Par ailleurs, dans une autre question, vous nous demandez quel rôle il faut reconnaître au régulateur, en particulier au CSA qui, dans son dernier rapport annuel, demande à être chargé de veiller au respect par les services audiovisuels numériques de la protection de l'enfance, de la dignité de la personne humaine et des nombreuses autres déviations qui peuvent survenir sur internet, comme n'importe où d'ailleurs ? Du point de vue des acteurs d'internet, la réponse est claire : aucun. Rappelons que le rôle du CSA vient de l'attribution, à des acteurs, de ressources rares, à savoir les fréquences en contrepartie du respect de certaines règles comme les quotas, la production ou des grilles de programme. Or, sur internet, il n'y a pas de barrière à l'entrée et la ressource n'est pas rare : la régulation ne peut donc exister en contrepartie d'une quelconque autorisation.

En outre, internet a, par nature, une dimension internationale. Un régulateur local serait en total décalage avec les usages des citoyens qui se moquent de l'origine ou de la nationalité de la plateforme qu'ils visionnent ou du service qu'ils utilisent.

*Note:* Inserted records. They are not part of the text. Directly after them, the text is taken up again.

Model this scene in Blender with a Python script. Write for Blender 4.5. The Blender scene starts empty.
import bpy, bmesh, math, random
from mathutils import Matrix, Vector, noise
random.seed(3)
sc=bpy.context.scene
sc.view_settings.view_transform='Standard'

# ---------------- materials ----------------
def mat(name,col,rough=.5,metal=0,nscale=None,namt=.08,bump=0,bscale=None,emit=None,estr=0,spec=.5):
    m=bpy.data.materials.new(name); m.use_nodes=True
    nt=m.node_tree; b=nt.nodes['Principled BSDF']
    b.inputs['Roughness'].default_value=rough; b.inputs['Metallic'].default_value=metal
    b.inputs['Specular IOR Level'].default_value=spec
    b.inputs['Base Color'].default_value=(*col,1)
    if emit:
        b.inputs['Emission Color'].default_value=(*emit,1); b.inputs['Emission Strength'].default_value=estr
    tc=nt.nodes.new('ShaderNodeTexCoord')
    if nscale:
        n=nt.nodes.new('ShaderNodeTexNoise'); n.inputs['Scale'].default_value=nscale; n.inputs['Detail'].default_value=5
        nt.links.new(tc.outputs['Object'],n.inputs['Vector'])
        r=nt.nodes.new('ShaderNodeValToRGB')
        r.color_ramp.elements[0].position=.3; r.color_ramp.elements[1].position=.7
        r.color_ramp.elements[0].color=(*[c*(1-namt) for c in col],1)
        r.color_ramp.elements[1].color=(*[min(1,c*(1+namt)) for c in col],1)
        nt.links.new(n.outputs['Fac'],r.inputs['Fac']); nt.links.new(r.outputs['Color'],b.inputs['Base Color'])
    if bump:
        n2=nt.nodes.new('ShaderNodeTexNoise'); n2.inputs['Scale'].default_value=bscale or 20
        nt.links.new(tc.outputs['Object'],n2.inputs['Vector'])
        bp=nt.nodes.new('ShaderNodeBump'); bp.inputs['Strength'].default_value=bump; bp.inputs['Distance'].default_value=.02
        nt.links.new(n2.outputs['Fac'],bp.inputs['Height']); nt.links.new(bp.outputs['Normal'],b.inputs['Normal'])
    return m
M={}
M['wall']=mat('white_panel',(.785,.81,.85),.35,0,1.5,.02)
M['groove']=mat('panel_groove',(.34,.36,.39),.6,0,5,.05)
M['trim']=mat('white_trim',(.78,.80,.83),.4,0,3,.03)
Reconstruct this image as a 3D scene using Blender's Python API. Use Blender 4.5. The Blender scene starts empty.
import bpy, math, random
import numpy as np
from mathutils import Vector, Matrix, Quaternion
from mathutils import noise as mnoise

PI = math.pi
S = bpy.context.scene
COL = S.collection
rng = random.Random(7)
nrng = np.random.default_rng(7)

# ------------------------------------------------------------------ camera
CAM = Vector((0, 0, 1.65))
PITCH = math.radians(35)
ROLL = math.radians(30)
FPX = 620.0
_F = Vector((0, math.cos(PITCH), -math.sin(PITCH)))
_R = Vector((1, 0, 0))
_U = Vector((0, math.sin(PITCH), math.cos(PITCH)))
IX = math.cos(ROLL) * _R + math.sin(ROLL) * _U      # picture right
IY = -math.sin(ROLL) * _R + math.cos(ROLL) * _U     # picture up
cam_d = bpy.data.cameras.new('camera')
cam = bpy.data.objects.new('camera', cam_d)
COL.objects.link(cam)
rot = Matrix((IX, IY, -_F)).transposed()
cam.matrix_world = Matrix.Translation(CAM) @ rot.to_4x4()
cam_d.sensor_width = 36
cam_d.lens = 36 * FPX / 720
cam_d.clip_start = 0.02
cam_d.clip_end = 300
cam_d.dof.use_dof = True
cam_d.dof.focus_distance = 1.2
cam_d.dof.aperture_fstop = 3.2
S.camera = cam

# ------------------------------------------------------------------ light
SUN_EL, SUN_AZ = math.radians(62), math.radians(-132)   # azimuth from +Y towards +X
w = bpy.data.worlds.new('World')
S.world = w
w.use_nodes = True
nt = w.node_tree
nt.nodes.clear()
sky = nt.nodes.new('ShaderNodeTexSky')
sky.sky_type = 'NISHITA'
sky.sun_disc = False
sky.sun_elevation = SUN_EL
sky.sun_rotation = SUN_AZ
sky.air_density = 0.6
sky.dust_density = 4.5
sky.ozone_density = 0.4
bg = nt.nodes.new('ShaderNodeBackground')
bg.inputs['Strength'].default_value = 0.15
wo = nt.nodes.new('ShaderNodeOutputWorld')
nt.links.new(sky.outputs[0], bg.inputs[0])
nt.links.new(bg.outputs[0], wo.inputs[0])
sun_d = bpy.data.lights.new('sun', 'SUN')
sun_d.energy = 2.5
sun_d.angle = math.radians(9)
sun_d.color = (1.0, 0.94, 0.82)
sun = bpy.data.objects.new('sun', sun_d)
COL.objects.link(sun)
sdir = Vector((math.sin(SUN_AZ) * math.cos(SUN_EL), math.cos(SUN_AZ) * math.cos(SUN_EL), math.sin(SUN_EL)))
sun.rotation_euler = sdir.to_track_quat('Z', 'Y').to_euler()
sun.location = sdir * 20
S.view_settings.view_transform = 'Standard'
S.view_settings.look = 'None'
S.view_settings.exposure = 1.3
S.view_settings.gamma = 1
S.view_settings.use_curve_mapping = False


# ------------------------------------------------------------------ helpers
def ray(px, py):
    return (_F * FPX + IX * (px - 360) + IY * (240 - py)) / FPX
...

Enfin, le président Schrameck, en fin juriste qu'il est – et je tiens à le saluer car nous avons noué avec lui un dialogue constructif et des rapports excellents depuis son arrivée – a parfaitement conscience que la directive sur les services de médias audiovisuels dite AVMS, qui régit les services médias audiovisuels à la demande, dans son attendu 16, écarte explicitement les plateformes User generated content (UGC), Youtube ou Dailymotion d'une quelconque régulation par une autorité administrative indépendante en matière de quotas ou de mise en avant de contenus. Faut-il changer cette directive et différencier l'approche ? La question doit se poser à un niveau plus européen, sans doute dans le cadre d'une collaboration interétatique mais pas en France.